#### WORK TO COMPLETE
Lines that hold the word "scene" should be located and copied.

#### PROVIDED RECORDS

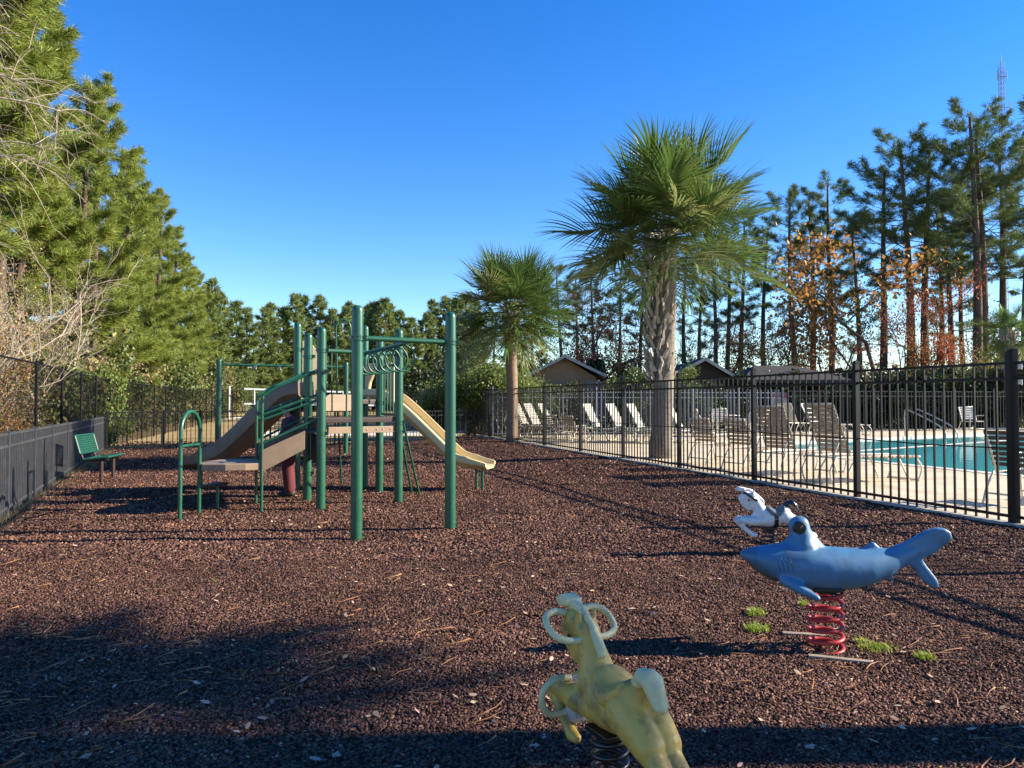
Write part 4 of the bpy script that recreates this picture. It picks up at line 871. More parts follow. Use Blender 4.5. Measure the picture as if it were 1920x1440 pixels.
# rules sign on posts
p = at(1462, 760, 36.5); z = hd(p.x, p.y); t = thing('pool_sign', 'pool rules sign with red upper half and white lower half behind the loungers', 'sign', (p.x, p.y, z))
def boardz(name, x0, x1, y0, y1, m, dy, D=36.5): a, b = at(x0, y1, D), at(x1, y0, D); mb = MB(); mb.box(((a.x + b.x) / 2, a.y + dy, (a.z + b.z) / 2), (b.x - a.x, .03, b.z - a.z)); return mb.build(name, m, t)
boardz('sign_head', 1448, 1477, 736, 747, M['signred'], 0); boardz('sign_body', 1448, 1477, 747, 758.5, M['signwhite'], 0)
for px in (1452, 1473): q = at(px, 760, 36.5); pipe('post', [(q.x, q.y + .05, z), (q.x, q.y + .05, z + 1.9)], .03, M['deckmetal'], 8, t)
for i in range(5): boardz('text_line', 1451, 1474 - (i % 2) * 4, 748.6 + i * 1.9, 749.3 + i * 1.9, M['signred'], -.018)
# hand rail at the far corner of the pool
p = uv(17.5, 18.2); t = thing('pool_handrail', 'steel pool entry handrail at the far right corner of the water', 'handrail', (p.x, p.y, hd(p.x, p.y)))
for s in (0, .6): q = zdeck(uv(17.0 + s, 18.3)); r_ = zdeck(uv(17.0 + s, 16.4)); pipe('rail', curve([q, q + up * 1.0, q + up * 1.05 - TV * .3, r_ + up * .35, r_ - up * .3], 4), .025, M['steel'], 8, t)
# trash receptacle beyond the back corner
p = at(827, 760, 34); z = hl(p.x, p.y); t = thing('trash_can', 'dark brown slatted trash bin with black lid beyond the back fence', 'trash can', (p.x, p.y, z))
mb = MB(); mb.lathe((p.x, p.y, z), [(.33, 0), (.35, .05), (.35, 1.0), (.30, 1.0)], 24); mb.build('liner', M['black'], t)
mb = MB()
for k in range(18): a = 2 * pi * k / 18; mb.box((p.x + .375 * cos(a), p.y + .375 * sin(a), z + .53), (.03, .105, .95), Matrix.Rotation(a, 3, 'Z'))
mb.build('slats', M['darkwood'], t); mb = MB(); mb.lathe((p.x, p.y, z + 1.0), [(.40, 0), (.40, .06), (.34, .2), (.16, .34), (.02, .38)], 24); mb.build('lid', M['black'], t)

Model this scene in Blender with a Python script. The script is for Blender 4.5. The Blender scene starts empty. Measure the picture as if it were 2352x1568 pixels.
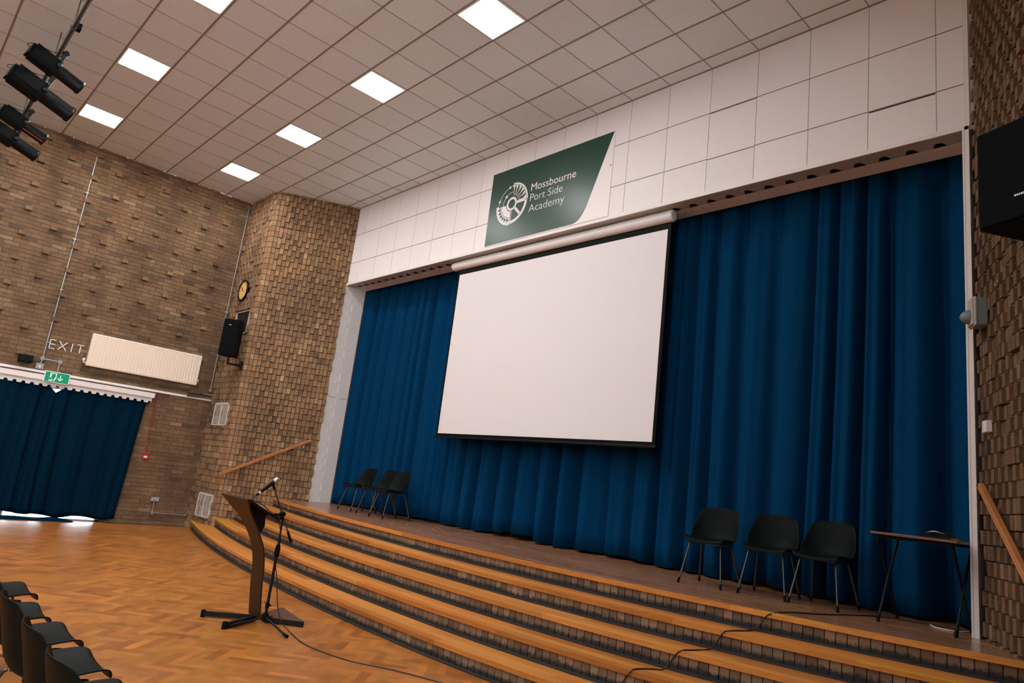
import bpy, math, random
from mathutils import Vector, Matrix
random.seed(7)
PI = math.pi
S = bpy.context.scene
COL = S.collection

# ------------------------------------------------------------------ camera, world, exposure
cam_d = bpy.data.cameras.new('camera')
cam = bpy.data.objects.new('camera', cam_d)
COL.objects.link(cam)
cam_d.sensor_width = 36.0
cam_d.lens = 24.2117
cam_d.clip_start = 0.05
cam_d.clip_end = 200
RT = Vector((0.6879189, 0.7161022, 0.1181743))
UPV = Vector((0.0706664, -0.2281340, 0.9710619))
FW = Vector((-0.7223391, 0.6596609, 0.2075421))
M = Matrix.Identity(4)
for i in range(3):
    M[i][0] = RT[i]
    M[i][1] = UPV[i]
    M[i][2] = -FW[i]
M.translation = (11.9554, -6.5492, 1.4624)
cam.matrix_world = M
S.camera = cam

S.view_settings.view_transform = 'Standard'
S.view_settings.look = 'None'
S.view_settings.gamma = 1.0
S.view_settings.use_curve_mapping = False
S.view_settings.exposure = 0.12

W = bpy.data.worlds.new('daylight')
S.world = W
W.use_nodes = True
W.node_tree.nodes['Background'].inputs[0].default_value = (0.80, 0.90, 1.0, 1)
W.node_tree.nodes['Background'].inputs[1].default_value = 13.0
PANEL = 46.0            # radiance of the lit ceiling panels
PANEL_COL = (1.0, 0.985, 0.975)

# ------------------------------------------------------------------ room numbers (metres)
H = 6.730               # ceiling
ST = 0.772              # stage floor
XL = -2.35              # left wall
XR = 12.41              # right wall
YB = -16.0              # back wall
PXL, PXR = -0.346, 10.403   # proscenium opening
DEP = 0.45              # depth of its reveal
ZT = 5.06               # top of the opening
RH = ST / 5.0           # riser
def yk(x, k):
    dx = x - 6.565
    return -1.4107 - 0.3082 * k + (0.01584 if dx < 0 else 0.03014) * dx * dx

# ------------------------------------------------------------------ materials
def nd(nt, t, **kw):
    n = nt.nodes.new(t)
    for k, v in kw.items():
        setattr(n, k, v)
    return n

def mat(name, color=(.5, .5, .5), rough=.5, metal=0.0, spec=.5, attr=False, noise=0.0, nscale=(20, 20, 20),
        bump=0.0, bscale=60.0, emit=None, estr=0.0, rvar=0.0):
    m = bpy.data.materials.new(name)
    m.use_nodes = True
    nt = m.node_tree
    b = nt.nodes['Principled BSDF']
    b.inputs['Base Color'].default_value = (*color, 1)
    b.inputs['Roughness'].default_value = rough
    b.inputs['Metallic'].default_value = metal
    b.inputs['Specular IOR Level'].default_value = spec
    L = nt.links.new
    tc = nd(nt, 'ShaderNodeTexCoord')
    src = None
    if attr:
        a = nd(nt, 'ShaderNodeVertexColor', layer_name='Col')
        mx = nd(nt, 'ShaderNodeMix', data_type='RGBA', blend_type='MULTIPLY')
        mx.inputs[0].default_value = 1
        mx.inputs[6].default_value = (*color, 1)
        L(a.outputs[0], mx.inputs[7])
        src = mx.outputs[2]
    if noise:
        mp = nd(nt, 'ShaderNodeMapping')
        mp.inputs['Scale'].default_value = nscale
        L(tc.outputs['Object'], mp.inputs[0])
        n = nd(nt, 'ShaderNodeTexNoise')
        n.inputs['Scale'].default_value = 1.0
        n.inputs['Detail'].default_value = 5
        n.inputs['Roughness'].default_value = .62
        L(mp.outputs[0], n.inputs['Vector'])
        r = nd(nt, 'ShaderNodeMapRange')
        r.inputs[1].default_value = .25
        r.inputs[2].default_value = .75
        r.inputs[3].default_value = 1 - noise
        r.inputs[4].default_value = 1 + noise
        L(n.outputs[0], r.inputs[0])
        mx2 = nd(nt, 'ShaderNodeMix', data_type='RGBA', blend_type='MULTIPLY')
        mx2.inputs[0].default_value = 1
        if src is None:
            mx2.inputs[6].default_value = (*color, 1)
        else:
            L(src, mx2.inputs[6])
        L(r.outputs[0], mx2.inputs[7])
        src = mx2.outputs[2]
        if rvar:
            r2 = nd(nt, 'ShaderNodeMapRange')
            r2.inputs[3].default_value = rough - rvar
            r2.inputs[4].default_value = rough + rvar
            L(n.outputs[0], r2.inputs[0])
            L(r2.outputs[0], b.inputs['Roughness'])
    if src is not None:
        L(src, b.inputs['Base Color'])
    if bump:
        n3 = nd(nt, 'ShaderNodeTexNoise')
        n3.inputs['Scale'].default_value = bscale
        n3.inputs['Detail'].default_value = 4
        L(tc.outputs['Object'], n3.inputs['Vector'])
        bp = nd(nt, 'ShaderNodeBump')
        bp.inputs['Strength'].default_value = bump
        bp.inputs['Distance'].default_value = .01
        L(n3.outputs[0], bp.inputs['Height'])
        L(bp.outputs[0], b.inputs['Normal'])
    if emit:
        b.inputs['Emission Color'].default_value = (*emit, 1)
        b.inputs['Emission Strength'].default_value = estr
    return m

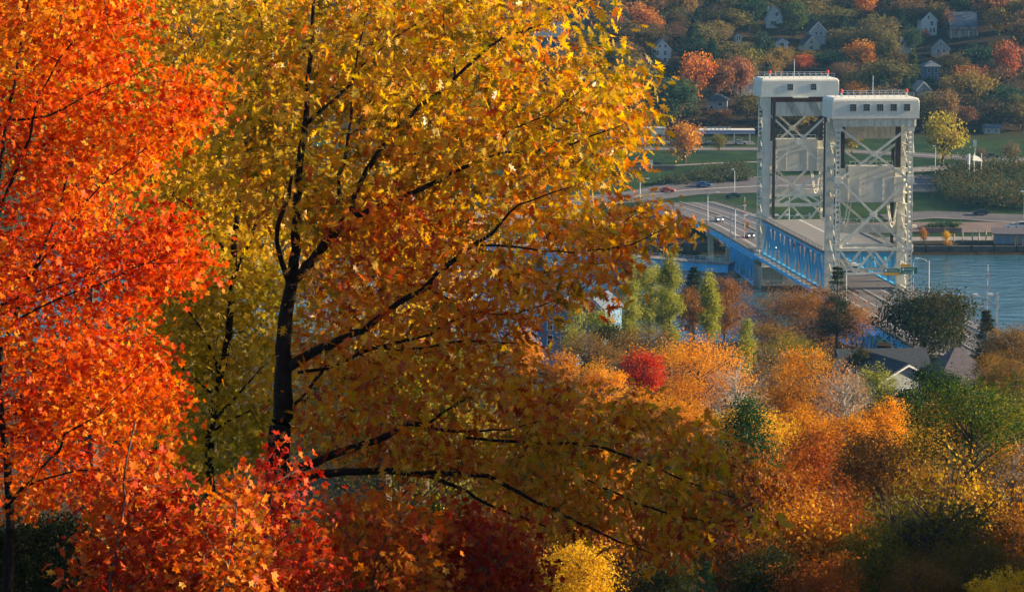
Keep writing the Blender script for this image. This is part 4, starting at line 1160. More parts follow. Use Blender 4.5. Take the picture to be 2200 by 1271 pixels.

#### OUTPUT FOR THIS TASK
Model this scene in Blender with a Python script. The script is for Blender 4.5. The Blender scene starts empty. Measure the picture as if it were 2352x1568 pixels.
S = bpy.context.scene